Prefabricated housing, a solution for Ghana's housing shortage

Type Thesis or Dissertation - Master of Science
Title Prefabricated housing, a solution for Ghana's housing shortage
Author(s)
Publication (Day/Month/Year) 2011
URL http://dspace.mit.edu/bitstream/handle/1721.1/68189/770697855.pdf?sequence=1
Abstract
Sub-Saharan Africa has been experiencing phenomenal population growth since the beginning of the 20th Century, following several centuries of population stagnation attributable to the slave trade and colonization.
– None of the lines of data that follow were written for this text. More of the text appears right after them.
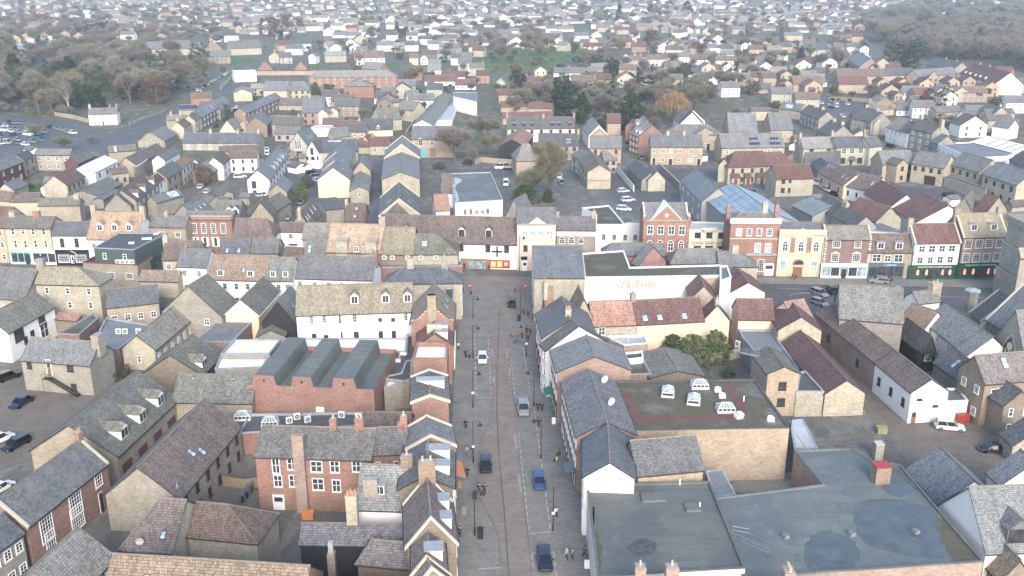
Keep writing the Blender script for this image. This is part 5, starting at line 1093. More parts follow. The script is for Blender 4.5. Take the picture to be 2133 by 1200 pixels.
for r in ((1050,618,1150,640),(1272,618,1370,640)):
  x0,z1=facade(s19,r[0],r[1]);x1,z0=facade(s19,r[2],r[3]);m.prism([(x0,-.25,z0),(x1,-.25,z0),(x1,0,z0),(x0,0,z0)],.12);m.face([(x0,-.2,z0),(x1,-.2,z0),((x0+x1)/2,-.2,z1+.1)])
m.build('stone_dressing',['stonetrim'],s19.root)
panel(s19,'teal_band',(958,776,1440,788),'cyan_c',.36)
K('D6')
s20=P('brown mansard roofed shop with a grey shopfront and a blue bakery sign',-20,620,437,622,(210,440),yb=900,rm='brown',wm='buff',n='shop_building',pitch=52,dm=[(.28,dict(kind='f',hh=1.7,w=1.7,v0=.12)),(.70,dict(kind='f',hh=1.7,w=1.7,v0=.12))])
wins(s20,[(25,645,105,728),(252,650,332,732),(150,660,210,728)],'w');_,zf,zt=shop(s20,-20,355,742,'shop_grey',4);x,_=facade(s20,205,760);m=MB();m.box(x-1.6,x+1.6,-.28,-.2,zf+.08,zt-.08,0);[m.box(x-1.5+.22*i,x-1.32+.22*i,-.3,-.28,zf+.2+.22*j,zf+.38+.22*j,1) for i in (0,1) for j in (0,1)];tag(m.build('shop_sign',['shop_blue','orange_c'],s20.root),'blue bakery sign');o=words_on(s20,'GREGGS',215,760,.42,'shop_white',2.2,.3);o.location.z=(zf+zt)/2
s21=P('white three storey shop with a dark green outdoor shop ground floor',470,532,940,528,(700,332),yb=905,rm='maroon',wm='white',n='shop_building',cope=True,c=[(.0,1.2,1.0,1.4,0,'wall_stone')])
wins(s21,[(510,560,565,628),(612,558,670,628),(718,557,775,625),(820,555,878,622),(490,677,540,748),(598,675,646,745),(700,672,750,742),(805,670,855,740)],'w')
s22=P('pinkish brick three storey shop with two roof dormers over a green outdoor shop',975,470,1425,460,(1160,222),yb=895,rm='tan',wm='pinkred',n='shop_building',pitch=44,cope=True,c=[(.0,1.4,1.0,1.2,0,'wall_stone'),(1.0,1.4,1.0,1.4,0,'wall_stone')],dm=[(.27,dict(kind='f',hh=1.6,w=1.6,v0=.25)),(.73,dict(kind='f',hh=1.6,w=1.6,v0=.25))])
wins(s22,[(988,498,1050,590),(1100,495,1160,585),(1205,490,1265,580),(1312,487,1368,580),(965,640,1022,730),(1072,640,1132,728),(1178,637,1235,722),(1285,632,1340,720)],'g')
for b,x0,x1,xs,ys in ((s21,405,905,665,782),(s22,915,1370,1140,765)):
  _,zf,zt=shop(b,x0,x1,765 if b is s21 else 748,'shop_green',4,'glass',.45);o=words_on(b,'MOUNTAIN WAREHOUSE',xs,ys,.5,'shop_white',(8.0 if b is s21 else 7.4),.26);o.location.z=(zf+zt)/2
  cx,_=facade(b,(x0+x1)/2,850);m=MB()
  for k in (-.36,-.16,.2,.36):
    q=b.W*(.5+k);m.box(q-.3,q+.3,-.1,-.06,1.0,2.0,0);m.lathe([(.2,2.0),(.25,2.15),(.0,2.4)],(q,-.08,0),8,0)
  m.build('window_display',['shop_glow'],b.root)
P('pale stone house end beside the church tower',1430,470,1560,465,(1495,380),h=7.5,rm='brown',wm='stone',n='stone_house')
panel(s22,'white_door_surround',(1372,640,1440,870),'wall_white',.3)
K('Z')
P('dark tiled roof behind the pinkish brick shop and beside the church tower',2092,478,2150,470,(2120,442),h=6.5,rm='brown',wm='stone',n='stone_house')
# ================================================================ behind the high street
K('C3')
ga=G('farthest of the three stepped stone gables beside the dark alley',213,737,592,722,585,408,488,h=6.6,rm='slate',wm='cream',n='stepped_gable_building',cope=True)
G('middle of the three stepped stone gables with a long slate roof beside the alley',185,962,594,955,880,395,665,h=6.4,rm='slate',wm='cream',n='stepped_gable_building')
K('D3')
gc=G('stone gable nearest the cross building with roof lights along its slate roof',150,245,572,247,78,355,-105,h=6.4,rm='dark',wm='cream',n='stepped_gable_building',cope=True,s=[('R',.3,.5),('R',.5,.35),('R',.7,.6),('L',.3,.5,.9,2.0)])
m=MB();gw=gc.W;m.face([(1.2,-.05,gc.h+.2),(gw-2.6,-.05,gc.h+.2),(gw/2-.5,-.05,gc.h+gc.rise-.8)],0);m.build('hung_tile_gable',['roof_dark'],gc.root)
K('Z')
hall=FLAT('white walled hall with a grey flat roof and round vents on its wall',[(948,424),(1047,418),(1022,360),(938,363)],6.6,'white_hall','hall',wm='white',rm='felt',para=.3)
blob(hall,[(945,370),(962,374),(955,382),(948,390),(952,402),(956,418),(950,418),(946,395),(941,380)],'roof_pale','puddle',.02)
frontof(hall,0);K('D3');ah=math.atan2(hall.u.y,hall.u.x)
vm=MB();vm.tube((0,-.12,0),(0,0,0),.42,.42,14,0);vm.tube((0,-.16,0),(0,-.12,0),.15,.15,10,1);vme=vm.mesh('wall_vent',['gutter','ac_white'])
for x,y in ((1045,195),(1103,192),(1165,212),(1225,210),(1280,186),(1280,212),(1045,222),(1103,220)):
  s_,z=facade(hall,x,y);p=hall.P1-hall.o+hall.u*s_;link('wall_vent',vme,hall.root,(p.x,p.y,z),ah)
K('C3')
P('brown tiled white verged lean-to roof along the side of the white hall',842,1108,975,1105,(900,905),h=4.6,rm='brown',wm='white',n='lean_to',pitch=30)
K('D3')
P('little terracotta tiled roof in front of the white hall',740,192,885,185,(840,25),h=4.6,rm='red',wm='white',n='tiled_house')
G('grey slate gable beside the mossy bare tree behind the pinkish shop',1440,255,1665,240,85,1600,60,h=6,rm='slate',wm='greyb',n='gabled_house',L=8)
K('C3')
n4=P('tan brick house with a blue arched window and a wide orange door',510,520,960,518,(640,383),yb=722,rm='slate',wm='tan',n='brick_house')
wins(n4,[(580,530,630,592),(710,555,752,585)],'a');panel(n4,'garage_door',(705,618,770,712),'wood',.1);panel(n4,'blue_glazing',(595,625,675,718),'cyan_c',.14);wins(n4,[(600,640,670,715)],'g')
n5=P('cream terrace with a pale blue slate mansard and a row of flat dormers',1553,408,2282,400,(1850,285),yb=552,rm='navy',wm='offwhite',n='terrace',pitch=50,w=(2,7,'d',1.2),c=[(.0,.9,.9,1.6,2,'wall_pinkred'),(.54,.9,.9,1.2,2,'wall_buff'),(1.0,.9,.9,1.4,2,'wall_pinkred')],dm=[(t,dict(kind='f',w=1.5,hh=1.4,v0=.2,wall='roof_navy',st='d')) for t in (.1,.24,.37,.67,.77,.93)])
K('C4')
P('stone house with a blue slate roof half hidden by the ivy clad tree',-95,586,338,590,(225,462),yb=748,rm='navy',wm='stone',n='stone_house',w=(2,5,'d',1.2),c=[(1.0,.8,.8,1.2,2,'wall_tan')],dm=[(.75,dict(kind='f',w=1.6,hh=1.4,v0=.2,wall='roof_navy'))])
K('C3')
G('black boarded barn with an orange tile roof over a pale plinth',1465,592,1735,600,525,1700,402,h=5.4,rm='red',wm='black',n='barn')
P('buff hip roofed house beside the bare trees on the back road',1648,757,1905,750,(1775,572),yb=925,rm='grey',wm='tan',n='hip_roofed_house',hipL=3,hipR=3)
K('C4')
P('brick house with a dark red tile roof and white windows by the conifer',655,346,800,346,(640,248),yb=475,rm='maroon',wm='tan',n='brick_house',w=(2,2,'w',1.0))
G('pale gabled house with a grey slate roof beside the dark red tiled one',450,478,668,476,362,490,282,yb=620,rm='slate',wm='offwhite',n='gabled_house')
G('small brown gable in front of the pale gabled house',470,492,660,490,412,560,380,h=5,rm='brown',wm='tan',n='gabled_house')
P('orange brick house with a grey slate roof beside the side street',470,616,805,620,(640,487),yb=782,rm='slate',wm='tan',n='brick_house',w=(2,3,'d',1.0))
fl=G('buff brick flats with a mossy dark gable roof and red brick band',440,882,688,872,800,452,640,yb=1064,rm='moss',wm='cream',n='flats',w1=(2,4,'d',1.0))
panel(fl,'brick_band',(440,968,685,976),'wall_red',.03)
P('hip roofed wing of the buff flats with a red brick band',615,752,756,748,(600,645),yb=888,rm='slate',wm='cream',n='flats',hipR=3,w=(2,2,'d',1.2))
P('left hipped roof of the buff flats above a walled garden',262,690,400,765,(400,640),h=5.6,rm='slate',wm='cream',n='flats',hipL=3,w=(2,2,'d',1.0))
G('tall red brick house with white dormers farther up the side street',968,398,1175,402,302,1040,265,h=7.0,rm='grey',wm='red',n='brick_house',dm=[(.35,dict(side='L',w=1.5,hh=1.4,v0=.15)),(.75,dict(side='L',w=1.5,hh=1.4,v0=.15))],w1=(2,3,'w',1.0))
G('tall red brick gable with white dormers at the corner of the side street',1012,502,1258,472,365,1100,350,h=7.4,L=9,rm='grey',wm='red',n='brick_house',dm=[(.2,dict(side='L',w=1.5,hh=1.4,v0=.15)),(.6,dict(side='L',w=1.5,hh=1.4,v0=.15))],w1=(3,3,'w',1.1))
G('low maroon roofed brick house hidden behind the tall red gables',850,385,965,390,330,930,300,h=5.5,rm='maroon',wm='red',n='brick_house')
n13=P('long tan brick terrace with white windows and two buff chimneys facing the back road',1130,602,1692,604,(1400,475),yb=800,rm='slate',wm='tan',n='terrace',c=[(.34,.9,.8,1.2,2,'wall_cream'),(.66,.9,.8,1.2,2,'wall_cream')])
wins(n13,[(1150,628,1170,672),(1238,636,1280,672),(1418,636,1456,672),(1542,636,1582,675),(1650,640,1670,675),(1230,725,1272,762),(1412,728,1450,762)],'w');wins(n13,[(1328,630,1360,675),(1530,728,1578,770)],'b')
for r in ((1142,722,1176,795),(1318,730,1358,795),(1628,732,1665,800)): doorpx(n13,r)
P('hip roofed tan brick house behind the long tan terrace',1285,468,1895,472,(1600,365),h=6.4,rm='slate',wm='tan',n='hip_roofed_house',hipL=5,hipR=5)
cg=G('narrow cream gabled house with a stone lean-to end beside the white wall',1103,968,1277,955,868,1110,800,yb=1090,rm='dark',wm='yellow',n='gabled_house')
P('long low dark slate range behind the narrow cream gable',872,824,1026,968,(960,742),h=3.6,rm='dark',wm='greyb',n='long_range')
g14=G('tan brick front gable of the hip roofed house with arched topped windows',1562,474,1872,474,398,1632,370,h=6.4,rm='slate',wm='tan',n='gabled_house',L=9)
wins(g14,[(1745,480,1768,515),(1822,478,1862,515),(1705,570,1722,600)],'w');doorpx(g14,(1730,568,1765,628))
G('pair of white verged slate gables half hidden by bare bushes',1445,360,1690,350,230,1560,185,h=4.6,rm='dark',wm='offwhite',n='gabled_house',L=9)
P('slate roofed gable leaning towards the white verged pair',1370,300,1440,330,(1530,182),h=4.6,rm='dark',wm='offwhite',n='gabled_house')
K('C5')
P('buff terrace with blue solar panels on its slate roof',22,615,702,606,(350,460),yb=790,rm='slate',wm='cream',n='terrace',w=[(2,6,'w',1.1)],sol=[('F',.53,.6,3.4,1.2),('F',.53,.25,4.2,1.4),('F',.86,.6,3.4,1.2),('F',.86,.25,4.2,1.4)],c=[(.5,.8,.7,1.0,1,'wall_red')])
P('brown gabled hall with small dormers and steep slate roof',100,458,408,458,(232,240),h=6.6,rm='slate',wm='tan',n='gabled_hall',pitch=50,w=(2,3,'w'))
tg=P('brown gabled house with a big blind arch in its end wall',552,420,792,416,(642,235),yb=560,rm='slate',wm='tan',n='gabled_hall',pitch=50,w=(2,3,'w',.9))
n17=P('maroon hip roofed buff flats with three tiled porches',90,824,508,812,(400,652),yb=1005,rm='maroon',wm='cream',n='flats',hipL=4,w=(2,4,'d',.9))
for t,wd in ((.18,2.8),(.5,2.2),(.86,3.6)):
  x=t*n17.W;m=MB();m.box(x-wd/2,x+wd/2,-1.4,0,0,2.5,0);m.prism([(x-wd/2-.2,-1.8,2.5),(x+wd/2+.2,-1.8,2.5),(x+wd/2+.2,0,3.7),(x-wd/2-.2,0,3.7)],.15,1);m.box(x-.5,x+.5,-1.45,-1.4,0,2.1,2);m.build('porch',['wall_cream','roof_maroon','door_red'],n17.root)
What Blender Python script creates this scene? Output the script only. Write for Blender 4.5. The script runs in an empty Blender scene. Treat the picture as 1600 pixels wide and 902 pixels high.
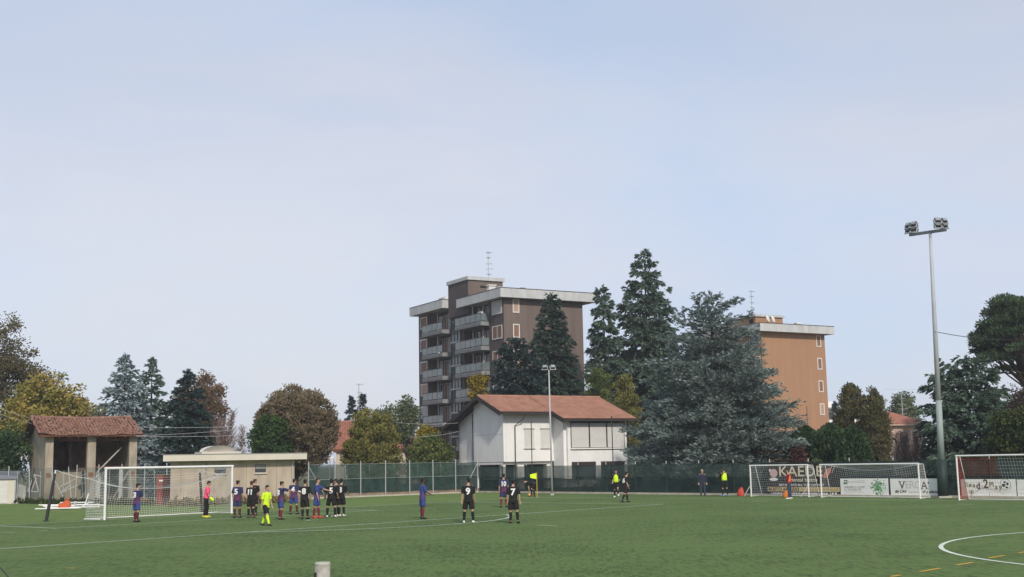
import bpy, math, random
import numpy as np
from mathutils import Vector, Matrix

# ------------------------------------------------------------------ camera, sky, sun, exposure
scene = bpy.context.scene
COL = scene.collection
R = math.radians
CAM_H = 2.44
PITCH = 0.142479
ROLL = -0.0188345
FPX = 1889.4            # focal length in pixels of a 1600 px wide picture

cam_data = bpy.data.cameras.new('camera')
cam_data.sensor_width = 36.0
cam_data.lens = FPX / 1600.0 * 36.0
cam_data.clip_start = 0.1
cam_data.clip_end = 5000
cam = bpy.data.objects.new('camera', cam_data)
COL.objects.link(cam)
cam.matrix_world = (Matrix.Translation((0, 0, CAM_H)) @ Matrix.Rotation(math.pi / 2 + PITCH, 4, 'X')
                    @ Matrix.Rotation(ROLL, 4, 'Z'))
scene.camera = cam

SUN_AZ = math.atan2(0.28, -0.96)     # clockwise from +Y, towards the sun (right of and behind the viewer)
SUN_EL = R(36)
world = bpy.data.worlds.new('World')
scene.world = world
world.use_nodes = True
wn = world.node_tree.nodes
wl = world.node_tree.links
wn.clear()
w_out = wn.new('ShaderNodeOutputWorld')
w_bg = wn.new('ShaderNodeBackground')
w_bg.inputs['Strength'].default_value = 0.12
sky = wn.new('ShaderNodeTexSky')
sky.sky_type = 'NISHITA'
sky.sun_disc = False
sky.sun_elevation = SUN_EL
sky.sun_rotation = SUN_AZ
sky.dust_density = 1.2
sky.air_density = 1.0
sky.ozone_density = 2.0
# a thin high veil of cloud over the whole sky
tc = wn.new('ShaderNodeTexCoord')
mp = wn.new('ShaderNodeMapping')
mp.inputs['Scale'].default_value = (1.3, 1.3, 5.0)
mp.inputs['Rotation'].default_value = (0.0, 0.15, 0.4)
nz = wn.new('ShaderNodeTexNoise')
nz.inputs['Scale'].default_value = 1.1
nz.inputs['Detail'].default_value = 5
nz.inputs['Roughness'].default_value = 0.5
cr = wn.new('ShaderNodeMapRange')
cr.inputs['From Min'].default_value = 0.35
cr.inputs['From Max'].default_value = 0.68
cr.inputs['To Min'].default_value = -0.13
cr.inputs['To Max'].default_value = 0.10
veil = wn.new('ShaderNodeMix')
veil.data_type = 'RGBA'
# the veil itself drifts between a bluish and a warmer white
nz2 = wn.new('ShaderNodeTexNoise')
nz2.inputs['Scale'].default_value = 1.7
nz2.inputs['Detail'].default_value = 7
nz2.inputs['Roughness'].default_value = 0.55
nz2.inputs['Distortion'].default_value = 0.4
mp2 = wn.new('ShaderNodeMapping')
mp2.inputs['Scale'].default_value = (1.0, 1.0, 3.4)
mp2.inputs['Location'].default_value = (3.1, 0.4, 1.7)
mp2.inputs['Rotation'].default_value = (0.0, -0.22, 0.7)
rp2 = wn.new('ShaderNodeValToRGB')
rp2.color_ramp.elements[0].position = 0.34
rp2.color_ramp.elements[1].position = 0.66
rp2.color_ramp.elements[0].color = (0.69, 0.79, 0.98, 1)
rp2.color_ramp.elements[1].color = (0.85, 0.845, 0.91, 1)
sc2 = wn.new('ShaderNodeVectorMath')
sc2.operation = 'SCALE'
sc2.inputs['Scale'].default_value = 6.05
wl.new(tc.outputs['Generated'], mp2.inputs['Vector'])
wl.new(mp2.outputs['Vector'], nz2.inputs['Vector'])
wl.new(nz2.outputs['Fac'], rp2.inputs['Fac'])
wl.new(rp2.outputs['Color'], sc2.inputs[0])
wl.new(sc2.outputs['Vector'], veil.inputs['B'])
wl.new(tc.outputs['Generated'], mp.inputs['Vector'])
wl.new(mp.outputs['Vector'], nz.inputs['Vector'])
wl.new(nz.outputs['Fac'], cr.inputs['Value'])
# the haze veil thins towards the zenith
sp = wn.new('ShaderNodeSeparateXYZ')
wl.new(tc.outputs['Generated'], sp.inputs[0])
el = wn.new('ShaderNodeMapRange')
el.inputs['From Min'].default_value = 0.0
el.inputs['From Max'].default_value = 0.45
el.inputs['To Min'].default_value = 0.93
el.inputs['To Max'].default_value = 0.60
wl.new(sp.outputs['Z'], el.inputs['Value'])
fsum = wn.new('ShaderNodeMath')
fsum.operation = 'ADD'
fsum.use_clamp = True
wl.new(el.outputs['Result'], fsum.inputs[0])
wl.new(cr.outputs['Result'], fsum.inputs[1])
wl.new(fsum.outputs[0], veil.inputs['Factor'])
wl.new(sky.outputs['Color'], veil.inputs['A'])
wl.new(veil.outputs['Result'], w_bg.inputs['Color'])
wl.new(w_bg.outputs['Background'], w_out.inputs['Surface'])

sun_data = bpy.data.lights.new('sun', 'SUN')
sun_data.energy = 2.6
sun_data.angle = R(2.5)
sun_data.color = (1.0, 0.92, 0.80)
sun = bpy.data.objects.new('sun', sun_data)
COL.objects.link(sun)
to_sun = Vector((math.sin(SUN_AZ) * math.cos(SUN_EL), math.cos(SUN_AZ) * math.cos(SUN_EL), math.sin(SUN_EL)))
sun.rotation_euler = (-to_sun).to_track_quat('-Z', 'Y').to_euler()
sun.location = to_sun * 60

vs = scene.view_settings
vs.view_transform = 'Standard'
vs.look = 'None'
vs.gamma = 1.0
vs.use_curve_mapping = False
vs.exposure = 0.30

# ------------------------------------------------------------------ pixel -> place helpers
def ray(px, py):
    x, y = px - 800, py - 451
    c, s = math.cos(ROLL), math.sin(ROLL)
    x, y = x * c + y * s, -x * s + y * c
    c, s = math.cos(PITCH), math.sin(PITCH)
    u = -y / FPX
    d = Vector((x / FPX, c - u * s, s + u * c))
    return d / d.y

def G(px, py):                       # point on the ground
    d = ray(px, py)
    return d * (-CAM_H / d.z) + Vector((0, 0, CAM_H))

def W(px, py, depth):                # point at a distance
    return ray(px, py) * depth + Vector((0, 0, CAM_H))

YAW = 0.847953
GX, GY = -17.678, 62.885
def F(u, v, z=0.0):                  # pitch frame: u along the goal line, v into the field
    c, s = math.cos(YAW), math.sin(YAW)
    return Vector((GX + u * c + v * s, GY + u * s - v * c, z))

# ------------------------------------------------------------------ materials
def lin(r, g, b):
    return tuple(((c / 255.0 / 12.92) if c <= 10 else ((c / 255.0 + 0.055) / 1.055) ** 2.4) for c in (r, g, b))

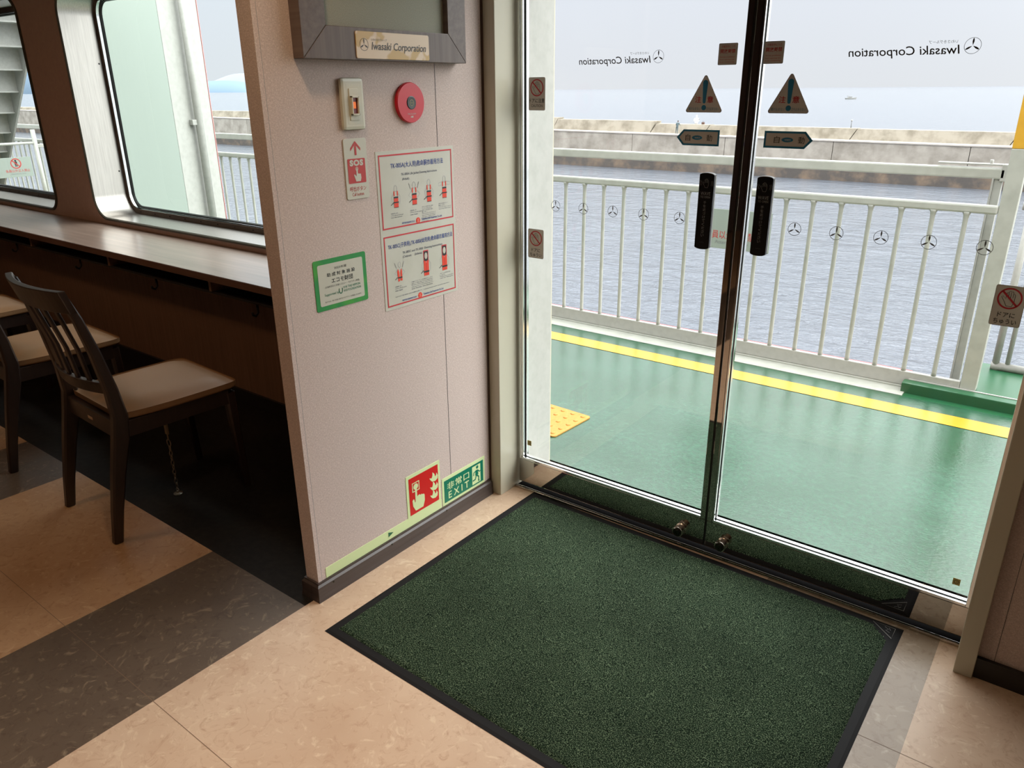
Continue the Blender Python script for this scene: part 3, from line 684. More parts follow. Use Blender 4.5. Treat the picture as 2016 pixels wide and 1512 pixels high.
handsticker(-1.5725, 1.4865, .067, .103, True, 'silver no-touching hand sticker with CAUTION below, upper left on the left glass door')
handsticker(-1.5745, .988, .067, .103, False, 'silver no-touching hand sticker, lower one on the left glass door')
handsticker(-.1325, .990, .067, .103, False, 'silver no-touching hand sticker at the right edge of the right glass door')

# wave to open sensors
for x, side in ((-.944, 'left'), (-.7695, 'right')):
    w2, h2 = .0232, .112
    out_ = [(-w2, -h2+.006)]+[(w2*math.sin(t), -h2+.006-.007*math.cos(t)*1.0+.0) for t in [math.radians(q) for q in range(-80, 81, 16)]]+[(w2, -h2+.006), (w2, h2-.006)]+[(w2*math.sin(t), h2-.006+.007*math.cos(t)) for t in [math.radians(q) for q in range(80, -81, -16)]]+[(-w2, h2-.006)]
    M4 = DOORM(x, 1.1555); pl = plate('touchless_sensor', M4, out_, .017, 'black_p', .0015)
    props(pl, f'tall black WAVE TO OPEN touch panel on the {side} glass door', 'door sensor')
    a = Art(.0175)
    hand(a, 0, .083, .026, 'mgrey', .0008)
    for sg in (-1, 1):
        for rr in (.0165, .0205): a.line([(sg*rr*math.cos(t), .083+rr*math.sin(t)*.8) for t in [math.radians(q) for q in range(-28, 29, 8)]], .0008, 'mgrey')
    a.build('hand_symbol', pl)
    a = Art(.0175); a.text('WAVE', -.0155, .048, .0155, .058, 'mgrey'); a.text('TO OPEN', -.0155, .0395, .0155, .0455, 'mgrey')
    for k, ch in enumerate('手を近づけてください'): a.text(ch, -.0045, .023-.0108*k, .0045, .0315-.0108*k, 'mgrey')
    a.text('NABCO', -.007, -.0925, .007, -.0898, 'dgrey'); a.build('lettering', pl)
    bb = MB(); bb.box(.0225, .0236, -h2+.008, h2-.008, .0005, .0075, 'lgrey'); bb.build('edge_strip', pl)

# small square brass safety marks at the bottom of each pane
for x, z, side in ((-1.602, .196, 'left'), (-.101, .187, 'right')):
    pl = plate('safety_mark', DOORM(x, z), rrect(-.0095, -.0105, .0095, .0105, .001), .0004, 'gold_tag')
    props(pl, f'tiny square brass coloured mark at the bottom corner of the {side} glass door', 'sticker')
    a = Art(.0007); a.ring(0, 0, .0048, .0062, 'black_i'); a.line([(-.002, .002), (.002, .002), (.002, -.002), (-.001, -.002)], .001, 'black_i')
    for q in range(0, 360, 45): a.poly(circ(.0078*math.cos(math.radians(q)), .0082*math.sin(math.radians(q)), .0009, 8), 'black_i')
    a.build('emblem', pl)
bb = MB(); bb.lathe([(.006, 0), (.006, .002), (.004, .004)], 'nick', frameM((-1.651, 2.30, .66), (0, -1, 0), (0, 0, 1)), 20); o = bb.build('wall_bolt'); props(o, 'small steel bolt head on the white outer door reveal', 'bolt')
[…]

The region's population in fact increased from 100 million in 1900 to 770 million in 2005. The latest United Nations projections, published in March 2007, envisaged a figure of 1.5 to 2 billion inhabitants being reached between the present and 2050 (CEPED, 2008). The growth in population poses a lot of challenges for Governments of these countries, not the least is housing the masses. Some governments have explored industrialized building systems (IBS) -- PREFAB HOUSES to address the housing shortage. The social and economic factors in these countries have impeded the success of these housing initiatives. In 1952 the then Gold Coast government explored the possibility of employing industrialized Building Systems (IBS) -- PREFAB HOUSES to relieve the housing shortage in the country, then a British colony. The government engaged Messrs. N. V. Schokbeton of Kampen, Holland as consultant of the project and producers of the Prefab houses. The program was abandoned on the recommendation of the United Nations Technical Assistance Mission on Housing to Ghana. This essence of this paper is to reviews the UN report to the government of Gold Coast to learn why the project failed and what might be done to make such a project successful in the 21st century . This paper uses case studies to show countries that have successfully and unsuccessfully employed Industrialized Building Systems (IBS) -- PREFAB HOUSES to address housing shortage. Finally, this paper employs a survey to gauge the interest - the willingness of the middle income Ghanaian to adopt prefab houses as dwelling units.